Provided data –
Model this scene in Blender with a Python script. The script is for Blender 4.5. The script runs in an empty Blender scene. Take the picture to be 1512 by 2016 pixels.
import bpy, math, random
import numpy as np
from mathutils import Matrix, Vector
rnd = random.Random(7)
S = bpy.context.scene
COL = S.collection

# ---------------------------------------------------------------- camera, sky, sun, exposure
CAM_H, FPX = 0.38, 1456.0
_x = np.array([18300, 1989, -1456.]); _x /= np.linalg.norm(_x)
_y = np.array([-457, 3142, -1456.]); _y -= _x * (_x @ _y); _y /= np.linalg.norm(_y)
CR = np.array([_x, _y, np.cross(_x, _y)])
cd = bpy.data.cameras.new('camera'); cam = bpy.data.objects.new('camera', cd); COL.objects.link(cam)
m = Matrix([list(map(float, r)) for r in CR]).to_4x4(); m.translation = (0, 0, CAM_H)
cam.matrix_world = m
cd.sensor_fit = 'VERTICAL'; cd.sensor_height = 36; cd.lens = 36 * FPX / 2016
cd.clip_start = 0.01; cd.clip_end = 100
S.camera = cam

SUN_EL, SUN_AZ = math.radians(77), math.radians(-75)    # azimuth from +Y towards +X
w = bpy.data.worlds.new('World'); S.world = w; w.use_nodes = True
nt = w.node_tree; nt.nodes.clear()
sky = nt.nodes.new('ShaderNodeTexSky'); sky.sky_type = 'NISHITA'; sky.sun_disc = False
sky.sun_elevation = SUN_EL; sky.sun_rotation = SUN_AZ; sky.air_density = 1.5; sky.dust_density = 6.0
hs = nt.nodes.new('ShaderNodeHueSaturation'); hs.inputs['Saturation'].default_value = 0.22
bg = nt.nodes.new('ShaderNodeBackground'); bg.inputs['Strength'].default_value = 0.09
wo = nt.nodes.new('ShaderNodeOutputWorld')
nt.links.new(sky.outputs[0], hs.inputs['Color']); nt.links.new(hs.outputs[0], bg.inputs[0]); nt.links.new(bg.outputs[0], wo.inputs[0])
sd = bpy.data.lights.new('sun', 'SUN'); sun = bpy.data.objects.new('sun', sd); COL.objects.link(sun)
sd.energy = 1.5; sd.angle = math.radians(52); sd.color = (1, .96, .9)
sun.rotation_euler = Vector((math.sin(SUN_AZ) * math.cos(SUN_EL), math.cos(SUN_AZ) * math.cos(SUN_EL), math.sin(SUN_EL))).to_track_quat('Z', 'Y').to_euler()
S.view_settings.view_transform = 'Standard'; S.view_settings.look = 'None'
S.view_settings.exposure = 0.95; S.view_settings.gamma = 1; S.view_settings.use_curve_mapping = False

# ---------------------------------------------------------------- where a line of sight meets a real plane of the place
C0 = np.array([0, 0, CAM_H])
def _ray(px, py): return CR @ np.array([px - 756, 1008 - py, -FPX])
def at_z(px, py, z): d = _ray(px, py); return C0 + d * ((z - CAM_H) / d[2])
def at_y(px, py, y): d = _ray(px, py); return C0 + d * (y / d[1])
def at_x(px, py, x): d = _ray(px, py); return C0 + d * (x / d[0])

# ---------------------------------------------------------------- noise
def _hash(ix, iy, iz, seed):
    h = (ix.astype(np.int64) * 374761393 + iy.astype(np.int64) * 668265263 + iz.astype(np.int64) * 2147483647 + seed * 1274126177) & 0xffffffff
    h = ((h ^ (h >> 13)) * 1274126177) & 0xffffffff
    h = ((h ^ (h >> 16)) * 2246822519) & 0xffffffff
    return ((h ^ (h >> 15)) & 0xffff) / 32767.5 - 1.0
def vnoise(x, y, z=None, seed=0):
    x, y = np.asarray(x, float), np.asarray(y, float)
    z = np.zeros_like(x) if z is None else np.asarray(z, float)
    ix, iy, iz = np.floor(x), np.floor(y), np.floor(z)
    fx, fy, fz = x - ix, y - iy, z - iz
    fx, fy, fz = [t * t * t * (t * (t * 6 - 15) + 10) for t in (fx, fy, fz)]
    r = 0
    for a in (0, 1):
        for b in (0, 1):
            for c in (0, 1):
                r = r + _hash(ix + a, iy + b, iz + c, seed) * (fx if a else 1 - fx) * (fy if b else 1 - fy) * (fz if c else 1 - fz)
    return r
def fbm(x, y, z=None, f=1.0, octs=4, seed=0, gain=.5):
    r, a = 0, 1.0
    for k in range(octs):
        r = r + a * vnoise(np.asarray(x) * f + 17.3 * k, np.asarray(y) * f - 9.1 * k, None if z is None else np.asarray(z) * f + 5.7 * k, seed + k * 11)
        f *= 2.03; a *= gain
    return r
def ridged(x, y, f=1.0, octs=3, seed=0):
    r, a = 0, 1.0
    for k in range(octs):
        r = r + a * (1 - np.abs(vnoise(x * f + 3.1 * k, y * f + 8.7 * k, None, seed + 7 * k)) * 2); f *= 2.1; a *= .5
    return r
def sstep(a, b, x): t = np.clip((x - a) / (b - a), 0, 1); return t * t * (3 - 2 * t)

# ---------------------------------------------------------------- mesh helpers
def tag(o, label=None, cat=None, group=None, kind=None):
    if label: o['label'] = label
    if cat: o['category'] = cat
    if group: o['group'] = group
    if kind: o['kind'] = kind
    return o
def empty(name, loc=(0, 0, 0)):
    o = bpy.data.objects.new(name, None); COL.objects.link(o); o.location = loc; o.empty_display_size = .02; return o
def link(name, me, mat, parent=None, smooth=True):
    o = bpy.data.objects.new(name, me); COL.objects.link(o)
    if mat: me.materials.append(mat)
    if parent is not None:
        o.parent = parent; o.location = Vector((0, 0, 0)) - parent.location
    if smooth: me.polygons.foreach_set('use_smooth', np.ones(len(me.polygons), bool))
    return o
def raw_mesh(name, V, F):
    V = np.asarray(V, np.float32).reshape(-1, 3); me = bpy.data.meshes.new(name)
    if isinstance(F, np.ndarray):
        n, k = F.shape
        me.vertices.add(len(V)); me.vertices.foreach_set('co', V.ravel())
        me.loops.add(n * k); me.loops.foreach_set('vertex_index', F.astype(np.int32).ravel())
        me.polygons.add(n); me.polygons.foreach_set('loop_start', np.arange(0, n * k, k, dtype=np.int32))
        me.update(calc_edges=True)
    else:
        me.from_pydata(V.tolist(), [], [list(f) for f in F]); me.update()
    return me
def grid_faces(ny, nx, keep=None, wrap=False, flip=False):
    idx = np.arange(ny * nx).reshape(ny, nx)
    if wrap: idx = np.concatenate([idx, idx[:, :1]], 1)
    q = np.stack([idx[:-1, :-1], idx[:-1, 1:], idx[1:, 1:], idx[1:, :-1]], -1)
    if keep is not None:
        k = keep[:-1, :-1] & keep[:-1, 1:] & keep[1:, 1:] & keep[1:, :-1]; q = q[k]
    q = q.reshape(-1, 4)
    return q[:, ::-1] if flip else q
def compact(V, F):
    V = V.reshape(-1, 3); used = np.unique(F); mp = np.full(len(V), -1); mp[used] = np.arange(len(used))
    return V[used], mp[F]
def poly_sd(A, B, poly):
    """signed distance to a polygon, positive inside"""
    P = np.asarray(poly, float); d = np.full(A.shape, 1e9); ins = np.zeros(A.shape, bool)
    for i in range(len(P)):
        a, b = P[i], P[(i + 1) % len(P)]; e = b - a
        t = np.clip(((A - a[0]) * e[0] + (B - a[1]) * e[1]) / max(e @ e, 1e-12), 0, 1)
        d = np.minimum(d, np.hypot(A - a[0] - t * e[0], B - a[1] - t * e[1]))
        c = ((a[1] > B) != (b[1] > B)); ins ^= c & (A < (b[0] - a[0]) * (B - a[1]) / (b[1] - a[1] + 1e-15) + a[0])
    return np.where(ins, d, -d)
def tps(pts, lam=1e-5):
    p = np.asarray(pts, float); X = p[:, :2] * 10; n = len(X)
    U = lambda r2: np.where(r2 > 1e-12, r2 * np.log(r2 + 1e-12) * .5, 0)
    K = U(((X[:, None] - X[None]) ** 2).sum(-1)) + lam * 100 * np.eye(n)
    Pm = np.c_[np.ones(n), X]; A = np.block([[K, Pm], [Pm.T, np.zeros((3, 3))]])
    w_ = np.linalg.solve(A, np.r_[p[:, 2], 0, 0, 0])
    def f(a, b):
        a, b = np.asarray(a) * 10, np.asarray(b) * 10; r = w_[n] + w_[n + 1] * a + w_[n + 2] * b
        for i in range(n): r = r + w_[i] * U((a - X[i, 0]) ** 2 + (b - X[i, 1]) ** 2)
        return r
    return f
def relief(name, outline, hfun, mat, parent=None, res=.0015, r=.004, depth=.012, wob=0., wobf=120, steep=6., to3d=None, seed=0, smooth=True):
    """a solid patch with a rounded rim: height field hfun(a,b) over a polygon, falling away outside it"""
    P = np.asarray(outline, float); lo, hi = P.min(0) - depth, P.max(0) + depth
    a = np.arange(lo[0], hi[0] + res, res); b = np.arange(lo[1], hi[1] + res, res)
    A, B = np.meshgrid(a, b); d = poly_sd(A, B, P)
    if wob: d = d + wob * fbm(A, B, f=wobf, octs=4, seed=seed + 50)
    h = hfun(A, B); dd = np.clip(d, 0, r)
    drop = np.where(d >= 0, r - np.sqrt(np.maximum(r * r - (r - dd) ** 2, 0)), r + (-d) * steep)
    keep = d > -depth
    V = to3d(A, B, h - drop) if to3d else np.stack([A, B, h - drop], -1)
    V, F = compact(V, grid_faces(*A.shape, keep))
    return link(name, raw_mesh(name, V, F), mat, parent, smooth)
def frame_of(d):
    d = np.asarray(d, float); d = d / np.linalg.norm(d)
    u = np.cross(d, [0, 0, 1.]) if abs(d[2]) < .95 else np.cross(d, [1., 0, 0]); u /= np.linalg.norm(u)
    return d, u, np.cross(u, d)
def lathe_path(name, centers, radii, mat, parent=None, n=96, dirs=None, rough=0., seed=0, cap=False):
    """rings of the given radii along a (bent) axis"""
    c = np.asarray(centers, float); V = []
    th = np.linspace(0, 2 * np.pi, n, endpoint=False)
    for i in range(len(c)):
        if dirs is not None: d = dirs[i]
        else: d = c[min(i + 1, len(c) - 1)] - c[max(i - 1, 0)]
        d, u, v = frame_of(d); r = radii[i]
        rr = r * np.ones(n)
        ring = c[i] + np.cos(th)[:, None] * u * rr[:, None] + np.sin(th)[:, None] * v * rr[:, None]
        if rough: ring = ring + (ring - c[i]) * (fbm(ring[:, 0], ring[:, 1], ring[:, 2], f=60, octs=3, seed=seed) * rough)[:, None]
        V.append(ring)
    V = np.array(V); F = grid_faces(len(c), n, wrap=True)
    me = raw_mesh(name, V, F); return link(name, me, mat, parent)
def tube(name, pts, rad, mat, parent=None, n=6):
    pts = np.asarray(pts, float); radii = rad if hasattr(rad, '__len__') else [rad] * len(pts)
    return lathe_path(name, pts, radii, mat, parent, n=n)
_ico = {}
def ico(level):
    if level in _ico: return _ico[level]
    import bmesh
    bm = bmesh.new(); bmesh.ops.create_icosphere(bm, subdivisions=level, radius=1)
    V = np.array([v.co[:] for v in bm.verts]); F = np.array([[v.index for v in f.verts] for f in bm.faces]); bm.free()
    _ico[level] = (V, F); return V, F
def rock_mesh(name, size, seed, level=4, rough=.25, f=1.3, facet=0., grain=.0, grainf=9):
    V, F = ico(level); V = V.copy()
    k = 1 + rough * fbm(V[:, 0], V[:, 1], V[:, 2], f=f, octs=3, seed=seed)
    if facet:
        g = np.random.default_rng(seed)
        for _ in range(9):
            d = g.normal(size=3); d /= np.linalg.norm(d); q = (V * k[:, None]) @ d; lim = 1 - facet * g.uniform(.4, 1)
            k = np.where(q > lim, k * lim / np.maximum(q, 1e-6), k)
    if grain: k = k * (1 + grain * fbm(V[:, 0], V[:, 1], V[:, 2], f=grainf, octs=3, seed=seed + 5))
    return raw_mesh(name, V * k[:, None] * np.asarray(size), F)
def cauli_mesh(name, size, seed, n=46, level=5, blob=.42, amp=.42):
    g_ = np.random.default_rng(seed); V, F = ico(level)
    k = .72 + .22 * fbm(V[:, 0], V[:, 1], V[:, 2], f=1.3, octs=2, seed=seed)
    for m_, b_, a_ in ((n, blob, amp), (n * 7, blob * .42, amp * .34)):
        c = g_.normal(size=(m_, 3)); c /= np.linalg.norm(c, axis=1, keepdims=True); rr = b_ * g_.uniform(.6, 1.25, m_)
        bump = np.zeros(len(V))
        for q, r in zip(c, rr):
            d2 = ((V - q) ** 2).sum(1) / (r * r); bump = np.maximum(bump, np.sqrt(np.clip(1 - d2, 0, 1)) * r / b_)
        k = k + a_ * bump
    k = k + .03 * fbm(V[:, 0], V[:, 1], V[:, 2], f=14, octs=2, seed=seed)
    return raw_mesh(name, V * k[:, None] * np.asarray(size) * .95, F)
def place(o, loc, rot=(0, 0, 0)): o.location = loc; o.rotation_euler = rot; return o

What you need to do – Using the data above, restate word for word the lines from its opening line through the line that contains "S.camera = cam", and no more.

The completed task –
Model this scene in Blender with a Python script. The script is for Blender 4.5. The script runs in an empty Blender scene. Take the picture to be 1512 by 2016 pixels.
import bpy, math, random
import numpy as np
from mathutils import Matrix, Vector
rnd = random.Random(7)
S = bpy.context.scene
COL = S.collection

# ---------------------------------------------------------------- camera, sky, sun, exposure
CAM_H, FPX = 0.38, 1456.0
_x = np.array([18300, 1989, -1456.]); _x /= np.linalg.norm(_x)
_y = np.array([-457, 3142, -1456.]); _y -= _x * (_x @ _y); _y /= np.linalg.norm(_y)
CR = np.array([_x, _y, np.cross(_x, _y)])
cd = bpy.data.cameras.new('camera'); cam = bpy.data.objects.new('camera', cd); COL.objects.link(cam)
m = Matrix([list(map(float, r)) for r in CR]).to_4x4(); m.translation = (0, 0, CAM_H)
cam.matrix_world = m
cd.sensor_fit = 'VERTICAL'; cd.sensor_height = 36; cd.lens = 36 * FPX / 2016
cd.clip_start = 0.01; cd.clip_end = 100
S.camera = cam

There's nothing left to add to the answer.